A friend of mine often responds to comments by the folks who so eagerly embrace defeat and embarrassment for America with his recollection of the Vietnam War, "Hell, we were winning it when I left..."

I've told the story here about students accepting the idea that we lost Vietnam badly. If Walter Cronkite said that Tet '68 was a massive defeat, it must have been so...but it wasn't. The NVN got their collective butts kicked from the DMZ to the southernmost tip of MR-4 in that week.

We lost 58,000 brave Americans over those years, but estimates for enemy losses range between 1.5 and 3 million. That's not much of a victory.



I don't know if I'm as confident at this gentleman regarding the capability of the SVN forces to withstand the North Vietnamese onslaught.
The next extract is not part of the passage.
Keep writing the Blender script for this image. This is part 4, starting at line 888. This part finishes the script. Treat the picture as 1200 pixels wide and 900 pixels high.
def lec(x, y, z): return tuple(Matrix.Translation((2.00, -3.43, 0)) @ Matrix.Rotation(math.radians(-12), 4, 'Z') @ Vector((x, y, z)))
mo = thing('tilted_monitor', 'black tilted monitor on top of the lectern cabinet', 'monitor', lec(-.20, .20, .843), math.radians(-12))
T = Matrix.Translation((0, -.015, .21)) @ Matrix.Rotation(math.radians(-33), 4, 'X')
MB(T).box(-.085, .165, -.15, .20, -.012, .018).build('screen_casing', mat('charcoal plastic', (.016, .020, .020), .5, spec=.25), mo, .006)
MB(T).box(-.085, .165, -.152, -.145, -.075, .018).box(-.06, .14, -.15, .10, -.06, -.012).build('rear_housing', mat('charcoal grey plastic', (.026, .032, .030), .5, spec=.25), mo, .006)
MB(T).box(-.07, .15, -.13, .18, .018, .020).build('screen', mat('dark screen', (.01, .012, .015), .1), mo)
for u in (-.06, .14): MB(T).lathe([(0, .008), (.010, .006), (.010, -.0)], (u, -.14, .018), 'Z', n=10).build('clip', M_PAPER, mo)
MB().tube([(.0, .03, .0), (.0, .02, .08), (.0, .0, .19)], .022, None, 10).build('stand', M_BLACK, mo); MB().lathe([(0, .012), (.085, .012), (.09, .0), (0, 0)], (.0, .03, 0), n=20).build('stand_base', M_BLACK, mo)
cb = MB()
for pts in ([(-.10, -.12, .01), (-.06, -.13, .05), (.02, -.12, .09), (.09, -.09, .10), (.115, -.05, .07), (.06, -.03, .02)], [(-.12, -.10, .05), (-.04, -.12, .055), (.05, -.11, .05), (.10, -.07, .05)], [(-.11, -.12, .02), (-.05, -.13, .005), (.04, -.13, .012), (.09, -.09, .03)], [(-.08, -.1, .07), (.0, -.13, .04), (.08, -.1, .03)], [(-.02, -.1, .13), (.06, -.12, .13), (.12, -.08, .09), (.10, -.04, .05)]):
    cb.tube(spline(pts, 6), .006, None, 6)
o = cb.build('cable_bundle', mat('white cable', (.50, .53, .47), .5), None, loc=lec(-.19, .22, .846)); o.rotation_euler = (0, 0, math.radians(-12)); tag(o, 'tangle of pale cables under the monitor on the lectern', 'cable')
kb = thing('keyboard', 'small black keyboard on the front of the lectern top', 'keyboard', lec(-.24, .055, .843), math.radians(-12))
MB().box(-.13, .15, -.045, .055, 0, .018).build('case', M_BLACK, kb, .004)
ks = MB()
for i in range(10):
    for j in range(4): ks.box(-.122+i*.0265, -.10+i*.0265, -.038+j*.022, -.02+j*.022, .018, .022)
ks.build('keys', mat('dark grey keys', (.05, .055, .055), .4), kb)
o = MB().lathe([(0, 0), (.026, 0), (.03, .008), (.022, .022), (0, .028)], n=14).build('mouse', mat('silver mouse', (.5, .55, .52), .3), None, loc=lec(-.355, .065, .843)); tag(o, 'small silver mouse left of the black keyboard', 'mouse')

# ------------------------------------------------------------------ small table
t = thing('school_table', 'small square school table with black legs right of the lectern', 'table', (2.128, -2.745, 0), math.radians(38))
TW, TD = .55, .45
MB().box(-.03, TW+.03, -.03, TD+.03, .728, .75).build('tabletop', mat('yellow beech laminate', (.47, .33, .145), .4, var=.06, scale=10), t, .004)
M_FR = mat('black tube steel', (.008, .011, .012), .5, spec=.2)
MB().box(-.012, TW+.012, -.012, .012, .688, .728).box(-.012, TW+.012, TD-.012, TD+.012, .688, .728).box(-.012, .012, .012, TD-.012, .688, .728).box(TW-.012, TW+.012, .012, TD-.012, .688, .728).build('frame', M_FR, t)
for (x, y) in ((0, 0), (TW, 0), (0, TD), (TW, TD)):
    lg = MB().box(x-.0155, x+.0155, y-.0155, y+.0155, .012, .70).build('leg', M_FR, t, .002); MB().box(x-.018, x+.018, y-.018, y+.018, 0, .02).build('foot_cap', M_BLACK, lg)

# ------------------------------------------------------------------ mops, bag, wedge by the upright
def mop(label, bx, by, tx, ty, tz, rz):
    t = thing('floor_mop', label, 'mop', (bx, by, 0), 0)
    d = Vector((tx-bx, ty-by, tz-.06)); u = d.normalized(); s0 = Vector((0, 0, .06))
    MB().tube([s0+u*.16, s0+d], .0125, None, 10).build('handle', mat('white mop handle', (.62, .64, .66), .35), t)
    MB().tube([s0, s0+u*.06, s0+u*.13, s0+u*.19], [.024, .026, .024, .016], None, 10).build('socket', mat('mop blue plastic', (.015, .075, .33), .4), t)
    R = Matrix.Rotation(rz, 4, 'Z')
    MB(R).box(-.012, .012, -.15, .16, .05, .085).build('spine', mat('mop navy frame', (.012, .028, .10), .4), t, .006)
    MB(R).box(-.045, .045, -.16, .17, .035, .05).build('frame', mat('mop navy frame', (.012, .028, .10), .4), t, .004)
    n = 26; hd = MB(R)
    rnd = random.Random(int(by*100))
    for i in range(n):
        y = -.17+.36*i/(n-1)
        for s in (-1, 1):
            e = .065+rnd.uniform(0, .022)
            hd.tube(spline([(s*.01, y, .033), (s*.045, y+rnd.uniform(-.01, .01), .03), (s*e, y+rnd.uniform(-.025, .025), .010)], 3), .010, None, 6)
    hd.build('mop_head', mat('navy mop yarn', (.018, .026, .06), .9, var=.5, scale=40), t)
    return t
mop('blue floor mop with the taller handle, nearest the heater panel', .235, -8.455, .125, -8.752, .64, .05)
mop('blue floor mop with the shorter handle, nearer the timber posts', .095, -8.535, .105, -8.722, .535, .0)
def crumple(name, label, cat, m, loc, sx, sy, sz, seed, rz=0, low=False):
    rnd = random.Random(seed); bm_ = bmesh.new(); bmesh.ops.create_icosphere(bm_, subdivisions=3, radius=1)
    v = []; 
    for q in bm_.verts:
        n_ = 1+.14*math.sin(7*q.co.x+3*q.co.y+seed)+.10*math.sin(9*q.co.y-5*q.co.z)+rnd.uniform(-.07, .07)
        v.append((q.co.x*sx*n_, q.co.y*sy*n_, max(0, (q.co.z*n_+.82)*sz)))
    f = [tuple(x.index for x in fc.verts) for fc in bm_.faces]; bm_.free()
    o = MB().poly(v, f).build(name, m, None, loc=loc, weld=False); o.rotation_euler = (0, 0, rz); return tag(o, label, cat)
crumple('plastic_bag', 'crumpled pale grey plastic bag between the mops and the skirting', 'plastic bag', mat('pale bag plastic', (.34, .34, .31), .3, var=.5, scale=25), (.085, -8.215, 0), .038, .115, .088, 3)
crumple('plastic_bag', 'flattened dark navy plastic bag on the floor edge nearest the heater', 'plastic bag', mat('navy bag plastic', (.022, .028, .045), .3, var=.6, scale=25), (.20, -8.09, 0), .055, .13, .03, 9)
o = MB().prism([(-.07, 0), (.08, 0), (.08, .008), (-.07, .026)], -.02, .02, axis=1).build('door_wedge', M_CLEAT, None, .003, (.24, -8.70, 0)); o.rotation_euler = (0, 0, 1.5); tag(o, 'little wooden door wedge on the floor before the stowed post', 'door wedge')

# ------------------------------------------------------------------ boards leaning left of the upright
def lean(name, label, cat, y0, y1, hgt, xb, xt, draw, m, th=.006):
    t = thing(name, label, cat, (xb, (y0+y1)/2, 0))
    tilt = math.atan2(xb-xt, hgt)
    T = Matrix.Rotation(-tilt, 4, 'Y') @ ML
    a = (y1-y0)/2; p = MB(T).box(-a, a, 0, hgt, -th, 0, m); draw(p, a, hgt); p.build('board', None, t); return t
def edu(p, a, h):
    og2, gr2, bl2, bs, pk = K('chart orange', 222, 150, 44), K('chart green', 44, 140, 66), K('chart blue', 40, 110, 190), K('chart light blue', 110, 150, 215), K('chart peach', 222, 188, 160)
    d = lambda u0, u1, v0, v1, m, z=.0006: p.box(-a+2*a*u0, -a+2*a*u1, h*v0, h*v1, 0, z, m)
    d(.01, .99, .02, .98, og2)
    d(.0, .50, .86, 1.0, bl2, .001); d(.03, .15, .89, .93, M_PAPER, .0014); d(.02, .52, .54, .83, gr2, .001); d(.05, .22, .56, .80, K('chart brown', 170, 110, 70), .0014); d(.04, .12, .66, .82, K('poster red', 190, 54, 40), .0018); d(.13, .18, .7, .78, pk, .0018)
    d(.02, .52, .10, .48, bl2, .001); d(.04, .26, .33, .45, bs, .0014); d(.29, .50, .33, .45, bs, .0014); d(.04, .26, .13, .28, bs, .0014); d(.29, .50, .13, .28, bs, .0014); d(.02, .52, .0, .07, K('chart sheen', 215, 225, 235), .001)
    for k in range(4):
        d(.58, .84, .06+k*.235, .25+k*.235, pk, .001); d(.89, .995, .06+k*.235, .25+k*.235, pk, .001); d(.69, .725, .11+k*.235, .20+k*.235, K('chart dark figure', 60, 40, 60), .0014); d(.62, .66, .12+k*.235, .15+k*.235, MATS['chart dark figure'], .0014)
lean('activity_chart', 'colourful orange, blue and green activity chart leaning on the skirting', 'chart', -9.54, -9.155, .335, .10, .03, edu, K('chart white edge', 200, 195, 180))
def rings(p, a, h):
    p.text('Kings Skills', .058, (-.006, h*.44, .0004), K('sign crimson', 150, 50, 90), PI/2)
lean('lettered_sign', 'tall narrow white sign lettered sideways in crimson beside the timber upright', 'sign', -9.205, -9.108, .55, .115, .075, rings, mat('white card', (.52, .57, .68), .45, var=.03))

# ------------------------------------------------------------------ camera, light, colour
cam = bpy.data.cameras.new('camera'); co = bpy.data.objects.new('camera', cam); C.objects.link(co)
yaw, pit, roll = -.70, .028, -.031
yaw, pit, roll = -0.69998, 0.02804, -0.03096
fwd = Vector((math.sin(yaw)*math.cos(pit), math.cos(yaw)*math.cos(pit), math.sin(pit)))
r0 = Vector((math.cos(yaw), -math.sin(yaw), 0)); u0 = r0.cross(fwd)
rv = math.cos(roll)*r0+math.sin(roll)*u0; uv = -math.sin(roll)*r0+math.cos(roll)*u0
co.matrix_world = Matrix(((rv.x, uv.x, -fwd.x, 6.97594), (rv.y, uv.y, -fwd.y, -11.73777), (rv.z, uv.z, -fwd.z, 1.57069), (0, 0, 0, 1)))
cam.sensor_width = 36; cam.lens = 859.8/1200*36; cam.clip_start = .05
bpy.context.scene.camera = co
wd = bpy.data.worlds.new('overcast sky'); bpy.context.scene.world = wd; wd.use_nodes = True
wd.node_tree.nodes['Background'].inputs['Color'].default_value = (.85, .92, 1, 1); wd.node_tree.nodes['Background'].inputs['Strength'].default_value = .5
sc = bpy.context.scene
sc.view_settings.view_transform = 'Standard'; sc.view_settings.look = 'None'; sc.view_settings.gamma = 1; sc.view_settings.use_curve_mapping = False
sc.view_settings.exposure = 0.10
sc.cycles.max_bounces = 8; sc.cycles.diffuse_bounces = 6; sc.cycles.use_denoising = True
The government was largely corrupt and the military leadership was only partially competent. Yet, it wasn't so much that corruption as the lack of promised support that caused the collapse. And it would be difficult to paint the aftermath as a desired outcome.

The "undeclared and un-winnable" mantra is still on the lips of too many in our government. We don't like wars and I'm not about to argue that we should embrace them. But there are things worth fighting for and there are forces in this world which should be defeated. If we fail to do those necessary tasks when we see them before us, then we are condemned to reliving history once again.

2 comments:

Anonymous said...

This is like saying the Japanese won the Battle of the Coral Sea because they sunk the Lexington.

It's Strategic Victories that count not the tactical ones.

Leadfoot

nzgarry said...

Mr Rasimus,
I liked what you said about things worth fighting for and things that should be defeated.
For that reason I have no time for critics of the Vietnam war. The communist manifesto, World wars 1 & 2, the communists annexing eastern Europe, the fall of China, the Korean war... critics would do well to reflect on what we were up against then.
In light of those times I do not believe that it was wrong for the US and NZ/Australia to be standing and fighting for democracy in Vietnam or elsewhere. In that sense I believe that such critics deliberately take the Vietnam war out of context. Truman, Eisenhower, Kennedy, Johnson, Ford and indeed Nixon, for all their faults, were at heart basically decent men in my view. The US, like the British, has done so much for the world.
And to hell with those who claim otherwise.